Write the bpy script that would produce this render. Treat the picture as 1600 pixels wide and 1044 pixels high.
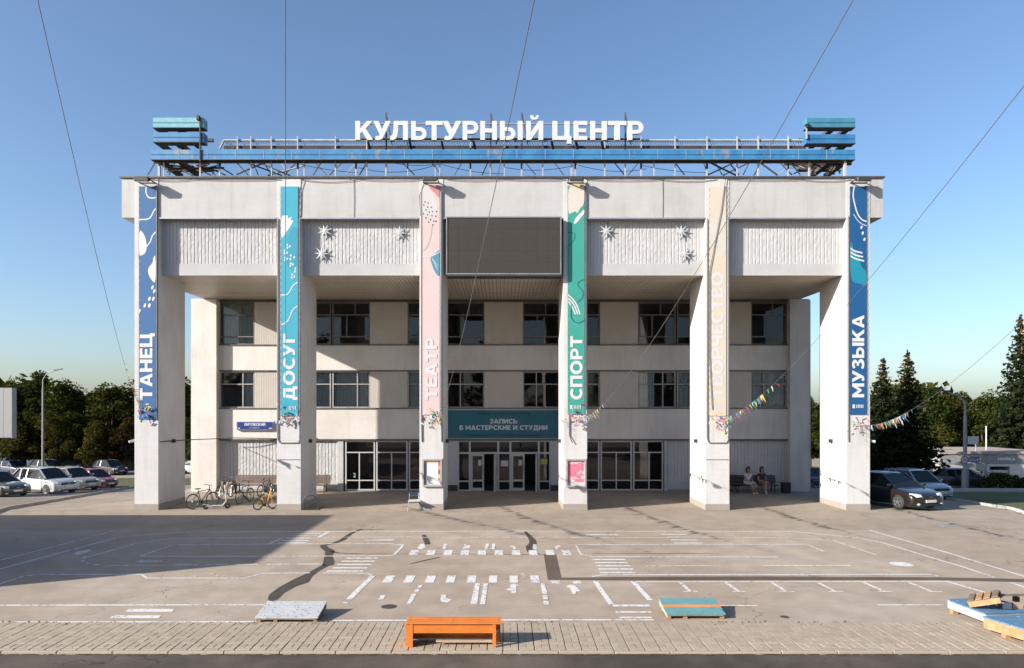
import bpy, bmesh, math, random
import numpy as np
from mathutils import Vector, Matrix, Euler

random.seed(7)
RNG = np.random.default_rng(7)
for o in list(bpy.data.objects):
    bpy.data.objects.remove(o, do_unlink=True)
scene = bpy.context.scene
COL = scene.collection

# ------------------------------------------------------------------ camera
CAM_Z = 4.36            # eye height above the plaza (the photographer stood on a terrace)
F_PX = 1080.0           # focal length in photo pixels (photo 1600 x 1044)
PX0, PY0 = 786.0, 640.0  # principal point in the photo
cam = bpy.data.cameras.new('camera')
cam.sensor_width = 36.0
cam.lens = F_PX / 1600.0 * 36.0
cam.shift_x = (800.0 - PX0) / 1600.0
cam.shift_y = (PY0 - 522.0) / 1600.0
cam.clip_start = 0.1
cam.clip_end = 4000.0
cam_ob = bpy.data.objects.new('camera', cam)
COL.objects.link(cam_ob)
cam_ob.location = (0, 0, CAM_Z)
cam_ob.rotation_euler = (math.radians(90), 0, 0)
scene.camera = cam_ob

# ------------------------------------------------------------------ sky and sun
SUN_AZ = 64.0           # degrees to the left of the facade's normal
SUN_EL = 22.7
sun_dir = Vector((-math.sin(math.radians(SUN_AZ)) * math.cos(math.radians(SUN_EL)),
                  -math.cos(math.radians(SUN_AZ)) * math.cos(math.radians(SUN_EL)),
                  math.sin(math.radians(SUN_EL))))
world = bpy.data.worlds.new('World')
scene.world = world
world.use_nodes = True
wn, wl = world.node_tree.nodes, world.node_tree.links
for n in list(wn):
    wn.remove(n)
sky = wn.new('ShaderNodeTexSky')
sky.sky_type = 'NISHITA'
sky.sun_disc = False
sky.sun_elevation = math.radians(SUN_EL)
sky.sun_rotation = math.radians(180.0 + SUN_AZ)
sky.altitude = 150
sky.air_density = 1.0
sky.dust_density = 1.6
sky.ozone_density = 3.6
bg = wn.new('ShaderNodeBackground')
bg.inputs['Strength'].default_value = 0.096
wo = wn.new('ShaderNodeOutputWorld')
wl.new(sky.outputs['Color'], bg.inputs['Color'])
wl.new(bg.outputs['Background'], wo.inputs['Surface'])

sun = bpy.data.lights.new('sun', 'SUN')
sun.energy = 5.0
sun.angle = math.radians(0.5)
sun.color = (1.0, 0.935, 0.85)
sun_ob = bpy.data.objects.new('sun', sun)
COL.objects.link(sun_ob)
sun_ob.location = sun_dir * 80
sun_ob.rotation_euler = sun_dir.to_track_quat('Z', 'Y').to_euler()

scene.view_settings.view_transform = 'Standard'
scene.view_settings.look = 'None'
scene.view_settings.gamma = 1.0
scene.view_settings.exposure = 1.1
scene.view_settings.use_curve_mapping = False
scene.cycles.max_bounces = 10
scene.cycles.diffuse_bounces = 7
scene.cycles.glossy_bounces = 3
scene.cycles.transmission_bounces = 4
scene.cycles.transparent_max_bounces = 12
scene.cycles.caustics_reflective = False
scene.cycles.caustics_refractive = False


# ------------------------------------------------------------------ terrain
def smooth(a, b, x):
    t = min(1.0, max(0.0, (x - a) / (b - a)))
    return t * t * (3 - 2 * t)


ROAD_Y = 12.40          # near kerb of the paved strip


def zt(x, y):
    """height of the ground: level plaza, falling gently away behind it on both sides of the building"""
    if y < ROAD_Y:
        return -0.03
    if y < 30:
        return 0.0
    d = min(y - 30.0, 40.0) * 0.075
    pad = 1.0 - smooth(17.0, 19.6, abs(x))
    pad *= 1.0 - smooth(54, 60, y)
    return -d * (1 - pad)


def at(px, py, y):
    """a measured photo point at a chosen distance, in metres"""
    return Vector(((px - PX0) * y / F_PX, y, CAM_Z - (py - PY0) * y / F_PX))


def on_plaza(px, py):
    y = CAM_Z * F_PX / (py - PY0)
    return ((px - PX0) * y / F_PX, y)


# ------------------------------------------------------------------ materials
MATS = {}


def srgb(r, g, b):
    def f(c):
        c /= 255.0
        return c / 12.92 if c <= 0.04045 else ((c + 0.055) / 1.055) ** 2.4
    return (f(r), f(g), f(b), 1.0)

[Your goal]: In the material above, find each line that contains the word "pixels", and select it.

[Solution for this exercise]:
Write the bpy script that would produce this render. Treat the picture as 1600 pixels wide and 1044 pixels high.
F_PX = 1080.0           # focal length in photo pixels (photo 1600 x 1044)